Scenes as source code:

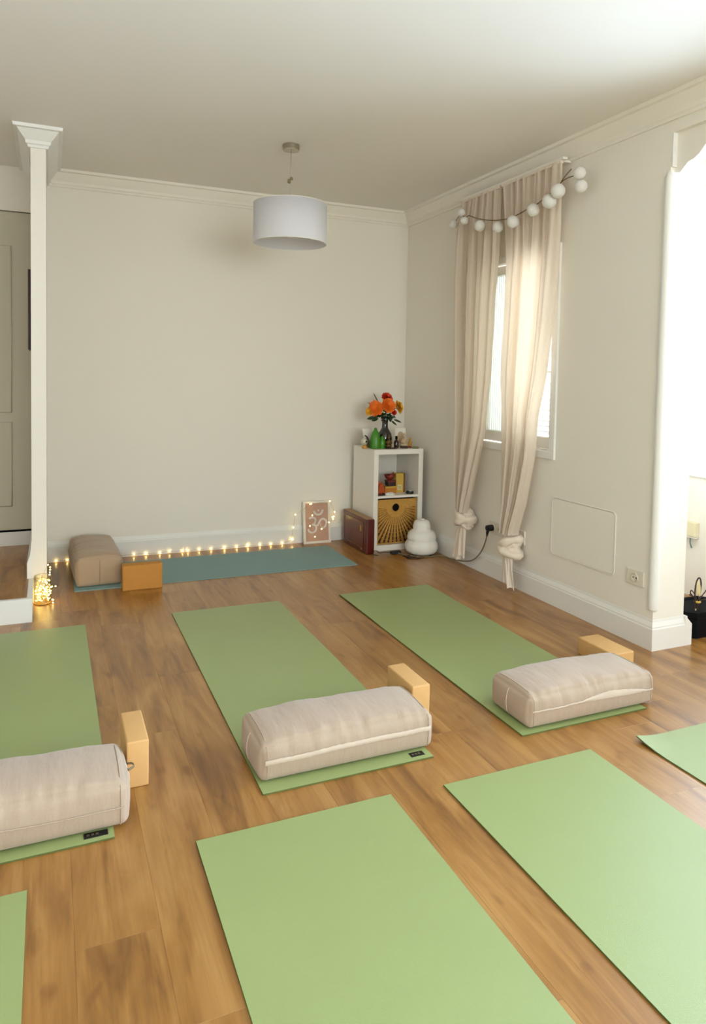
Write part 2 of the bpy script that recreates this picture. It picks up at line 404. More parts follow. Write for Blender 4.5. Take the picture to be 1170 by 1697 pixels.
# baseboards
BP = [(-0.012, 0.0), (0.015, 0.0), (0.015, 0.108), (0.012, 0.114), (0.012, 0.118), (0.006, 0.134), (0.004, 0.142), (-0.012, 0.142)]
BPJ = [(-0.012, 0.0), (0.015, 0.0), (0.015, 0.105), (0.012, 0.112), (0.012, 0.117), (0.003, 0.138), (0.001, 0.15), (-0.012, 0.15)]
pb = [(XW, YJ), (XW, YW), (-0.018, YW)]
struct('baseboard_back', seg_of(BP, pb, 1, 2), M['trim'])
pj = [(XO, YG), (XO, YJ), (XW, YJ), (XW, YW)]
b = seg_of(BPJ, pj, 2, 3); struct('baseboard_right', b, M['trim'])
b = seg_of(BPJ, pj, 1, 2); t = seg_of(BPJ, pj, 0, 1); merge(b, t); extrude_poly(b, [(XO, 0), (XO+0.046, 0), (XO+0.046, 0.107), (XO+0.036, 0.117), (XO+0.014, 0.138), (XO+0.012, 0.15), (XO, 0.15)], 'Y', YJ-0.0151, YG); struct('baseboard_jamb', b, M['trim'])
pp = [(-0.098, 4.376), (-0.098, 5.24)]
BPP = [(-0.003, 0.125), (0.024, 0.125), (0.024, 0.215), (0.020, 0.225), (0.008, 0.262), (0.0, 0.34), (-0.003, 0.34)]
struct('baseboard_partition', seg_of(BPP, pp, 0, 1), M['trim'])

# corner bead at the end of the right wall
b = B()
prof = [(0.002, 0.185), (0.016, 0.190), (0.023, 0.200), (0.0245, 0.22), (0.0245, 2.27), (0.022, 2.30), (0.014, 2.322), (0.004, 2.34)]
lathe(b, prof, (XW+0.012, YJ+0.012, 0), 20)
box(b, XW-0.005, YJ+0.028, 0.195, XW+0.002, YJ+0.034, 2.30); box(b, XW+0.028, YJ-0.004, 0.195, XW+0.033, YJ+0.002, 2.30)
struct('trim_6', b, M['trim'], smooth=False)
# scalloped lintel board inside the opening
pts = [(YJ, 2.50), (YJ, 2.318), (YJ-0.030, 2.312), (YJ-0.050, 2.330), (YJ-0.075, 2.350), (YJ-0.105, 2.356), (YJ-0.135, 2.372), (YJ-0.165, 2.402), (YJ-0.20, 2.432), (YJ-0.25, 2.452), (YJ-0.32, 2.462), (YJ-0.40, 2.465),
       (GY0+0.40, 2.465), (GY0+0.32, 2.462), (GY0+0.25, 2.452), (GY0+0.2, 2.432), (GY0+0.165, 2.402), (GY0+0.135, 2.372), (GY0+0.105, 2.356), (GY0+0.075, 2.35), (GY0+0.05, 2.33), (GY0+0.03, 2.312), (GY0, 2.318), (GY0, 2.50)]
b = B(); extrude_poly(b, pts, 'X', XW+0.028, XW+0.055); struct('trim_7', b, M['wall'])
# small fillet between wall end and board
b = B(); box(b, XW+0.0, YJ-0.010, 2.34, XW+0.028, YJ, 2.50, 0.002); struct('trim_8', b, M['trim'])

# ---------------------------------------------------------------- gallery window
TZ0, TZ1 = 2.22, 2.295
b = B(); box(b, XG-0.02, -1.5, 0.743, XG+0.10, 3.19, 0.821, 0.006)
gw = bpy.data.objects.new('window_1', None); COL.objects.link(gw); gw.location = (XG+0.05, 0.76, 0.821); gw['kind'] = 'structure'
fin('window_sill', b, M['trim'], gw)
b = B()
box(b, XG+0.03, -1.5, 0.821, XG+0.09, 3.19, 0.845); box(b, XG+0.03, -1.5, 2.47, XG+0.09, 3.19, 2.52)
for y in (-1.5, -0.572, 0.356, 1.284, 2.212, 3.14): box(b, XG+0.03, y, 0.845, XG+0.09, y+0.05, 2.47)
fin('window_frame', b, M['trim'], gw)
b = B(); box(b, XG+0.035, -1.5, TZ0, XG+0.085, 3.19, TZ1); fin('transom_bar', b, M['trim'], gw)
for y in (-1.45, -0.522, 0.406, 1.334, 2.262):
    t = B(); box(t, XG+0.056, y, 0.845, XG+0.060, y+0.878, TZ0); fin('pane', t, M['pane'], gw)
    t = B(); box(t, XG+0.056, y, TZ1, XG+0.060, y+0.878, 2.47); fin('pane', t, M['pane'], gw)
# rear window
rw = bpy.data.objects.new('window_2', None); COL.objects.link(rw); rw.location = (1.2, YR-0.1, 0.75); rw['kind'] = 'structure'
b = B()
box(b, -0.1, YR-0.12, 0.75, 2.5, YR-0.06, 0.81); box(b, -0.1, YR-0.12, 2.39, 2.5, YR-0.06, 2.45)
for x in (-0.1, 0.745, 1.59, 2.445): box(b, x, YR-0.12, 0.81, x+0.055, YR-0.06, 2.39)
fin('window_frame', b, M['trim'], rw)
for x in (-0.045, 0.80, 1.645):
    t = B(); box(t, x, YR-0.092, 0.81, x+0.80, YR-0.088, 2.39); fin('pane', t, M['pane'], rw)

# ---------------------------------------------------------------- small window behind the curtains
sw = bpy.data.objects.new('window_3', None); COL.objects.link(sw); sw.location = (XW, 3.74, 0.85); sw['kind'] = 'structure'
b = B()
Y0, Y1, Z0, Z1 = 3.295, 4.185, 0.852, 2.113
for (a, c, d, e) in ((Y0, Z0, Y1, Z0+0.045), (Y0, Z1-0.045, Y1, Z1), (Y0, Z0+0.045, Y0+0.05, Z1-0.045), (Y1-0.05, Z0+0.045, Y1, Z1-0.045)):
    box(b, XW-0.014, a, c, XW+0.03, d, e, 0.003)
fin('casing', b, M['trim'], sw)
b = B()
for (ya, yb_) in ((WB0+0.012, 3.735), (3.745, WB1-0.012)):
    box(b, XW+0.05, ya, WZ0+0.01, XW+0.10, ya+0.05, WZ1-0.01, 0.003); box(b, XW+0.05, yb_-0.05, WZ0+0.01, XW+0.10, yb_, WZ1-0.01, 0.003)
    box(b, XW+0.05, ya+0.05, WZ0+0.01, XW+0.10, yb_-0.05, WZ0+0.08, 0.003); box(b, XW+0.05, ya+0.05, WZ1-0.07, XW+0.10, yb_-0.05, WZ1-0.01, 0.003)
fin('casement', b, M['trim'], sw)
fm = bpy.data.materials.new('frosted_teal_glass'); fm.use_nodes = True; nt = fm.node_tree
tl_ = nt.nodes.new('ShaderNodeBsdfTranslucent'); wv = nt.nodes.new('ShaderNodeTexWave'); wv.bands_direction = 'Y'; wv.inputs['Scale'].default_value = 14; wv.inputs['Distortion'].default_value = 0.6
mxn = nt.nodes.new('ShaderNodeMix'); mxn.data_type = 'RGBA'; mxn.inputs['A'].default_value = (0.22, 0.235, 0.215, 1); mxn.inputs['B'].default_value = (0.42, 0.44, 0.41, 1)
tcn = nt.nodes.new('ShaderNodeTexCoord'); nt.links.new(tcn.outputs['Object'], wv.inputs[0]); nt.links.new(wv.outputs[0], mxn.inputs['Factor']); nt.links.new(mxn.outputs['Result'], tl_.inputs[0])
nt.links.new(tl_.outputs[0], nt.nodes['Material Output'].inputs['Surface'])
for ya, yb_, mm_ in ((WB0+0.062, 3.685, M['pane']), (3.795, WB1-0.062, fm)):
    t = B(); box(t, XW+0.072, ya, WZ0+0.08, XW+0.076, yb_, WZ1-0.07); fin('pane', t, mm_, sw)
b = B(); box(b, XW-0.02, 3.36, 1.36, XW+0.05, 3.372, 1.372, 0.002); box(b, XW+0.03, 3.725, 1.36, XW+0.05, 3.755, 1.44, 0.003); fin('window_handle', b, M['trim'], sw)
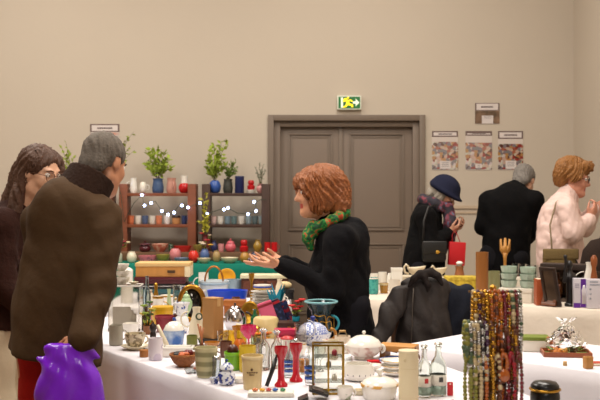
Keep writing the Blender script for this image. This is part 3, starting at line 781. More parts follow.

* **Set task**:
Repeat only what runs from the first line of the records above to the line with "struct('baseboard_partition', seg_of(BPP, pp, 0, 1), M['trim'])", both included, word for word, minus the pictures.

* **Answer in full**:
Write part 2 of the bpy script that recreates this picture. It picks up at line 404. More parts follow. Write for Blender 4.5. Take the picture to be 1170 by 1697 pixels.
# baseboards
BP = [(-0.012, 0.0), (0.015, 0.0), (0.015, 0.108), (0.012, 0.114), (0.012, 0.118), (0.006, 0.134), (0.004, 0.142), (-0.012, 0.142)]
BPJ = [(-0.012, 0.0), (0.015, 0.0), (0.015, 0.105), (0.012, 0.112), (0.012, 0.117), (0.003, 0.138), (0.001, 0.15), (-0.012, 0.15)]
pb = [(XW, YJ), (XW, YW), (-0.018, YW)]
struct('baseboard_back', seg_of(BP, pb, 1, 2), M['trim'])
pj = [(XO, YG), (XO, YJ), (XW, YJ), (XW, YW)]
b = seg_of(BPJ, pj, 2, 3); struct('baseboard_right', b, M['trim'])
b = seg_of(BPJ, pj, 1, 2); t = seg_of(BPJ, pj, 0, 1); merge(b, t); extrude_poly(b, [(XO, 0), (XO+0.046, 0), (XO+0.046, 0.107), (XO+0.036, 0.117), (XO+0.014, 0.138), (XO+0.012, 0.15), (XO, 0.15)], 'Y', YJ-0.0151, YG); struct('baseboard_jamb', b, M['trim'])
pp = [(-0.098, 4.376), (-0.098, 5.24)]
BPP = [(-0.003, 0.125), (0.024, 0.125), (0.024, 0.215), (0.020, 0.225), (0.008, 0.262), (0.0, 0.34), (-0.003, 0.34)]
struct('baseboard_partition', seg_of(BPP, pp, 0, 1), M['trim'])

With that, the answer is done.